Security chiefs get tough for Drumcree

Security sources say they are prepared for any eventuality

Security chiefs in Northern Ireland have drawn up their toughest action plan yet to prevent loyalist violence at Drumcree this summer, it has been disclosed.

With no sign of a compromise being reached over the 4 July flashpoint parade, the fields around the tiny parish church are to be ploughed in a bid to stop members of the Orange Order staging another stand-off.

The Search for Peace
The new tactic is part of an elaborate four-point plan which has been drawn up to try to avert more violence, according to senior security sources.

"If the farmer won't plough the field we will plough it for him," one source said.

Police chiefs are determined that loyalists should not be able to congregate en masse, as they have done for the past three years.

Last year thousands of loyalists gathered on the fields around Drumcree church after the Parades Commission banned Orangemen from marching down the mainly nationalist Garvaghy Road in Portadown on the way back from their annual service.

Dozens of police and protesters were injured in the clashes which followed.

During the height of the trouble, 70 police officers were hurt, some seriously, and several loyalists were badly wounded by plastic baton rounds fired across police lines.

[ image: Police want to avoid another stand-off with massed ranks of Orangemen at Drumcree church]
Police want to avoid another stand-off with massed ranks of Orangemen at Drumcree church
One policeman, Frankie O'Reilly, was killed during a loyalist riot in Portadown which was linked to Drumcree.

Another tense stand-off is expected if the Orange Order is prevented from marching its traditional route this year.

'We're ready, whatever'

Police have drawn up three other contingency plans to cover alternative scenarios, such as the Orangemen being allowed down the Garvaghy Road, which is expected to spark fierce anger from nationalists.

"We are ready for this, whatever happens. It looks like we could be in for a tough time again and everything possible is being done so that we are ready," the source said.

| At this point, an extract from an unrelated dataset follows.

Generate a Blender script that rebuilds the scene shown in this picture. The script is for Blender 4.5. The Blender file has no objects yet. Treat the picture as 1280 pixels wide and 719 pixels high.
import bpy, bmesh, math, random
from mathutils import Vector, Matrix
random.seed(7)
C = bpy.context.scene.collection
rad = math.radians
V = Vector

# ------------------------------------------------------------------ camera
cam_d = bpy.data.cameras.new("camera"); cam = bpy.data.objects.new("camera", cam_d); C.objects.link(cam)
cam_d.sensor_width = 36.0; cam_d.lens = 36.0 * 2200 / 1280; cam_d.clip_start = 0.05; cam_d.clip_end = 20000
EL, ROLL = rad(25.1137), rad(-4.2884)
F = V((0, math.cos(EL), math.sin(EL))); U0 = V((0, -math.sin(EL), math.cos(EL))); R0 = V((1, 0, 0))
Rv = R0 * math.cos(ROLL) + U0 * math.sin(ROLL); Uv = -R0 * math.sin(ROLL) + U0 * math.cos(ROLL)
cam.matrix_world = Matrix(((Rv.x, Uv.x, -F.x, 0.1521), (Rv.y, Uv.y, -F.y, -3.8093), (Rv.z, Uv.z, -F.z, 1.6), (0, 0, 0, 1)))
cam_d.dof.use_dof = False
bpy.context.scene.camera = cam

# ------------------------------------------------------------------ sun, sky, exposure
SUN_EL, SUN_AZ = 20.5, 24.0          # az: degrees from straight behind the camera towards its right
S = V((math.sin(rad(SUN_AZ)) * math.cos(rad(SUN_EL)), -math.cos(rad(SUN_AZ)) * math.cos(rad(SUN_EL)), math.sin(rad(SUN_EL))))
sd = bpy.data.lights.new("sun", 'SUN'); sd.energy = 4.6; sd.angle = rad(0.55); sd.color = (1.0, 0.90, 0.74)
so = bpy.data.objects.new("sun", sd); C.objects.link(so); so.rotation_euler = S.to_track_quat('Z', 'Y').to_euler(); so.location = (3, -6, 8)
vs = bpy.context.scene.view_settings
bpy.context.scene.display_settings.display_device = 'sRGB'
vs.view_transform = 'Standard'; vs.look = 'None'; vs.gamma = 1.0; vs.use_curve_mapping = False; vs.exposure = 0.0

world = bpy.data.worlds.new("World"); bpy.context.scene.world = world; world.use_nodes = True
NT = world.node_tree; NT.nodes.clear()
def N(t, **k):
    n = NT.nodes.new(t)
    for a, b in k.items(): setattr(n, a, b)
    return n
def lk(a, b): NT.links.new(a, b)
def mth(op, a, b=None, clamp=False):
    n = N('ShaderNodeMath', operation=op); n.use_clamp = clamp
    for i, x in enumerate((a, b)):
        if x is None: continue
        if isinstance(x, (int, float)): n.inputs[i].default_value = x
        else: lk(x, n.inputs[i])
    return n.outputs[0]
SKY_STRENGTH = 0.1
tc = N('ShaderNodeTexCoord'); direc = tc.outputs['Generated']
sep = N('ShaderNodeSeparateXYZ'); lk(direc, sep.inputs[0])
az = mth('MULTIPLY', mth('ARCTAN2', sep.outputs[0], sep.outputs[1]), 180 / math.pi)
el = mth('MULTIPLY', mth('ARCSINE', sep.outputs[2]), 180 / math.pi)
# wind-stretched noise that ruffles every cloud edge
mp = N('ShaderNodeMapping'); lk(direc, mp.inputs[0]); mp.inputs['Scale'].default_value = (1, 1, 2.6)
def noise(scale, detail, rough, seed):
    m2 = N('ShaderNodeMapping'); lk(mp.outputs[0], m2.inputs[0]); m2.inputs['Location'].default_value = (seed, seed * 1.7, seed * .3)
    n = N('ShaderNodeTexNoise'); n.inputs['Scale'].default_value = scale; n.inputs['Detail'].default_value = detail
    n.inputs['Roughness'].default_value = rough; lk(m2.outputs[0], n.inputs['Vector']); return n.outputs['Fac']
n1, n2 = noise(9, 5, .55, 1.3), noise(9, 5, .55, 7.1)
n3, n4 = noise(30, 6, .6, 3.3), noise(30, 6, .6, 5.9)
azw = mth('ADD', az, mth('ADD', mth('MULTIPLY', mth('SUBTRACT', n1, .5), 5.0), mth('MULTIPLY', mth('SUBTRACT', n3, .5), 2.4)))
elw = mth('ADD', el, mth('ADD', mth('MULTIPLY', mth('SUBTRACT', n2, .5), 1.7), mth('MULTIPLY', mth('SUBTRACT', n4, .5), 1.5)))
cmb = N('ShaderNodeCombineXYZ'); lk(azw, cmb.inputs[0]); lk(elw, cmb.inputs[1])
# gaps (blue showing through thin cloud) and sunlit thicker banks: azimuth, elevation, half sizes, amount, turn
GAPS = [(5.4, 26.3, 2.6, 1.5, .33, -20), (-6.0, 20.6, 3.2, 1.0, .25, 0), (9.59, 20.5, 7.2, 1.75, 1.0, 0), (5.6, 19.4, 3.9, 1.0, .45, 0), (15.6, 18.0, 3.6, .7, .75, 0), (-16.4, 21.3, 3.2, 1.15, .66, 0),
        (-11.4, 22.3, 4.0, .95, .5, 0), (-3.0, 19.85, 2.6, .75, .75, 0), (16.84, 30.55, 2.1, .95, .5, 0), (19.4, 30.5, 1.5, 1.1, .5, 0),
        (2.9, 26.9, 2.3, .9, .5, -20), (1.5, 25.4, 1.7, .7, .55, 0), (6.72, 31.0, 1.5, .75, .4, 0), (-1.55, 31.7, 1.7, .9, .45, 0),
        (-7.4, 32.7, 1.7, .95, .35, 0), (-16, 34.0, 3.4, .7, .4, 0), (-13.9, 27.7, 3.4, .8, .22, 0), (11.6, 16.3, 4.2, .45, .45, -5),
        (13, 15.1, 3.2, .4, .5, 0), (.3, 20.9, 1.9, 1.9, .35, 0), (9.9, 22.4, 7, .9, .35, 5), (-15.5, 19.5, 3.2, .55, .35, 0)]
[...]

Loyalists are still staging demonstrations and vigils at Drumcree, nearly a year after their 1998 march was re-routed.

The stand-off and continuing protests have cost more than £3m in police overtime alone. Talks aimed at resolving the dispute got under way earlier this week, but there has been no sign of a compromise.

Loyalists and nationalists were due to meet on Thursday for the second time in Craigavon, near Portadown, to try to thrash out a deal.

Pressure has been mounting on both sides in the dispute since the Parades Commission chairman Alistair Graham warned that an enforced decision on the march was becoming more likely.